Une perception mystique
La Chine a d’abord été pour Segalen, qui l’a arpentée en explorateur, une expérience physique. Montagnes et fleuves l’obligent à se colleter avec ce réel qui « triomphe avec brutalité », et qu’il a besoin de saisir charnellement. Mais très vite il entre dans une perception plus profonde de l’espace, qui n’est pas seulement géographique, mais organique, mythique et mystique. Il acquiert ce sens chinois du Lieu vivant, du Site habité par le souffle originel, que prolonge l’architec ture : « Le Monument chinois est mobile, et ses hordes de pavillons, ses cavaleries de toits fougueux, ses poteaux, ses flammes, tout est prêt au départ, toujours, tout est no made », écrit le voyageur français.

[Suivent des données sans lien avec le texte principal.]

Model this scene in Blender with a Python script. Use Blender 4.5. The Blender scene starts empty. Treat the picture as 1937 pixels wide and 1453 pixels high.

Cet espace, ces formes ont trouvé une répercussion unique dans la langue française, grâce à Segalen. Qui aime le poète souverain de Stèles, ses décrets hiératiques, ses déploiements fastueux et ses retirements secrets le goûtera mieux encore, distillé par le regard chinois de François Cheng. L’auteur s’étonne de certaine thèse selon laquelle la Chine de Segalen serait purement imaginaire, simple prétexte stylistique. Sa lecture attentive et fraternelle est plus convaincante et plus pénétrante. Ce n’est pas celle d’un critique mais d’un compagnon de voyage, qui reconnaît intimement « cette manière si spécifique de sentir et de percevoir le Réel, de douer les images d’une dimension visionnaire ».